Thiel told the New York Times that because of increased cultural acceptance of homosexuality, he's not particularly concerned with Vice President-elect Mike Pence's dismal reputation in the gay community. Thiel said he was “attacked way more by liberal gay people than by conservative Christian people” for speaking at the RNC. 

Trump has sent mixed messages on same-sex “marriage” but made strong pro-life promises. He says he will appoint Supreme Court justices like the late Justice Antonin Scalia. Trump said his preference would be that such justices “stand against” Obergefell v. Hodges, which imposed same-sex “marriage” on all fifty states, but “it depends on the judge.”

Trump became the first presidential candidate from either party in history to use the words “LGBTQ community” in his nomination acceptance speech. During his campaign, he promised to advance “equality” for homosexuals but also said marriage should ultimately be a states’ rights issue.

Nevertheless, the LGBT lobby consistently labels Trump “anti-LGBT” and an “opponent of marriage equality.”

Trump said the Supreme Court justices he nominates will oppose Roe v.

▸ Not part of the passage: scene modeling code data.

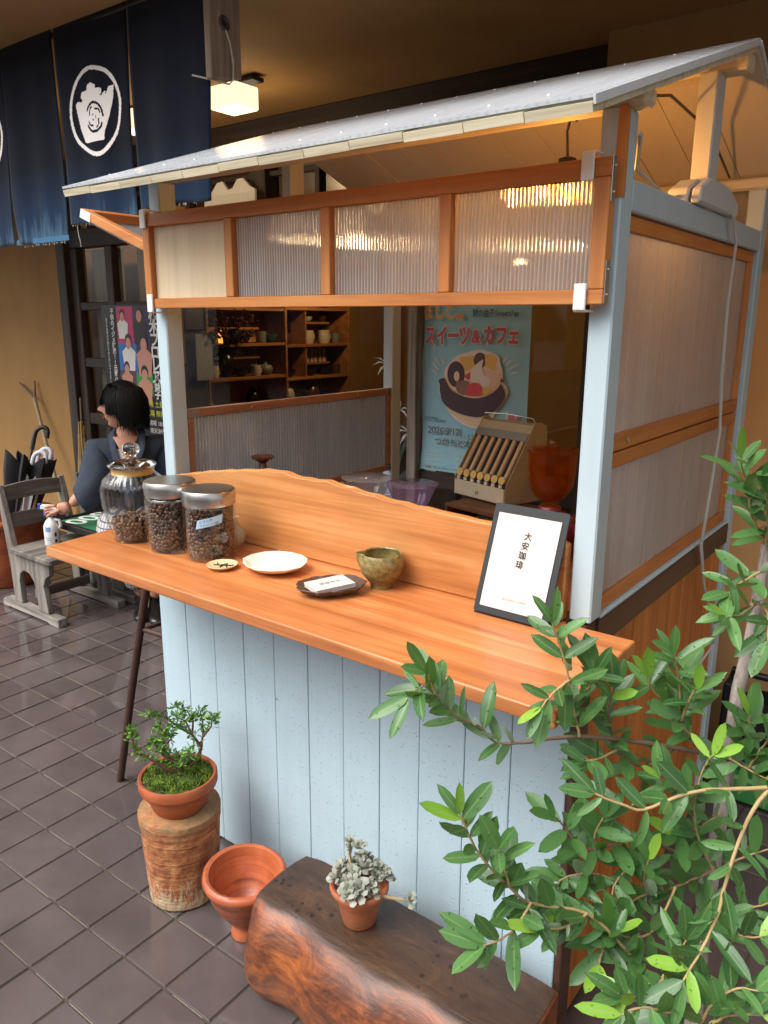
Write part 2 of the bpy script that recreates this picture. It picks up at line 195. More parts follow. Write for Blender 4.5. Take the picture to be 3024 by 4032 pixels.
def plain(name, col, rough=.6, metal=0, spec=.5, coat=0, nz=0, nzs=30, bump=0, var=0.0):
    t = MT(name); c = lin(col)
    if nz or bump:
        v = t.obj(rand=False); n = t.noise(v, nzs, 5)
        if nz: c = t.mix(n, tuple(x * (1 - nz) for x in c[:3]) + (1,), tuple(min(1, x * (1 + nz)) for x in c[:3]) + (1,))
        if bump: t.set(nrm=t.bump(n, bump, .003))
    if var:
        h = t.n('HueSaturation', {'Color': c, 'Value': t.n('MapRange', {0: t.rand(), 3: 1 - var, 4: 1 + var}).outputs[0]}); c = h.outputs[0]
    t.set(col=c, rough=rough, metal=metal, spec=spec, coat=coat); return t.m
def wood(name, dark, mid, light, axis=0, k=1.0, rough=.45, coat=0, bump=.15, stain=0, var=.12, ring=1.0, plank=0, con=0):
    t = MT(name); sc = [26 * k] * 3; sc[axis] = 1.3 * k
    v = t.obj(tuple(sc)); a = t.noise(v, 1.0 * ring, 3, .6, .6)
    sc2 = [170 * k] * 3; sc2[axis] = 5 * k; v2 = t.obj(tuple(sc2)); b = t.noise(v2, 1.0, 3, .7)
    f = t.math('ADD', t.math('MULTIPLY', a, .75), t.math('MULTIPLY', b, .25))
    c = t.ramp(f, [(.32 + con, lin(dark)), (.5, lin(mid)), (.68 - con, lin(light))])
    if plank:
        cell = t.math('FLOOR', t.math('DIVIDE', t.n('SeparateXYZ', {0: t.n('TexCoord').outputs['Object']}).outputs[1], plank)); wn = t.n('TexWhiteNoise', {'W': cell}, noise_dimensions='1D').outputs['Value']
        c = t.n('HueSaturation', {'Color': c, 'Value': t.n('MapRange', {0: wn, 3: .92, 4: 1.07}).outputs[0]}).outputs[0]
        hair = t.noise(t.obj((3, 260, 260), rand=False), 1.0, 4, .8); c = t.mix(t.n('MapRange', {0: hair, 1: .60, 2: .74, 3: 0, 4: .4}).outputs[0], c, lin(dark))
    if stain:
        w = t.noise(t.obj((5, 5, 5), rand=False), 1.0, 4, .6); c = t.mix(t.n('MapRange', {0: w, 1: .45, 2: .7, 3: 0, 4: stain}).outputs[0], c, lin(dark))
    if var: c = t.n('HueSaturation', {'Color': c, 'Value': t.n('MapRange', {0: t.rand(), 3: 1 - var, 4: 1 + var}).outputs[0]}).outputs[0]
    t.set(col=c, rough=t.n('MapRange', {0: b, 3: rough - .08, 4: rough + .12}).outputs[0], coat=coat, coatr=.15, nrm=t.bump(f, bump, .002)); return t.m
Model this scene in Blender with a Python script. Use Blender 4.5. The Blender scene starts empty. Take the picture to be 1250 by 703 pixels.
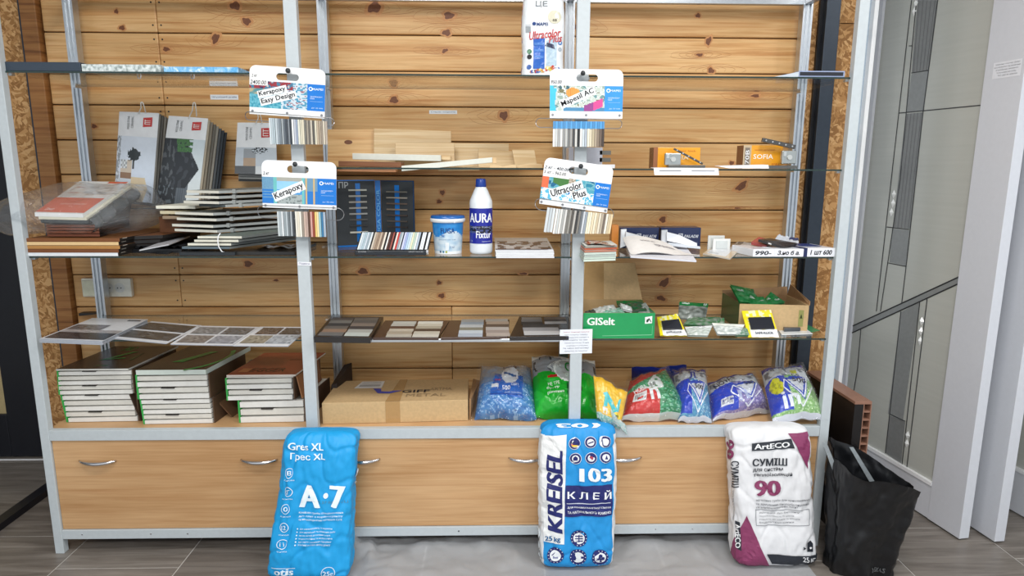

Wade, leaving abortion to ultimately be decided by states.

“I'm putting pro-life justices on the court…it will go back to the states, and the states will then make a determination,” he said in his final debate with Hillary Clinton.

Trump has made four promises to the pro-life movement. He said he will:

  • Sign a bill defunding Planned Parenthood as long as the organization continues to commit abortions; 
  • Repeal the Johnson Amendment, which muzzles the ability of churches to speak out on political issues;
  • Sign the Pain-Capable Unborn Child Protection Act, which protects pre-born children from painful late-term abortions; and
  • Nominate pro-life Supreme Court justices.

Shortly after he was elected, Trump told 60 Minutes that his Supreme Court justices will be pro-life but that same-sex “marriage” is “settled law.”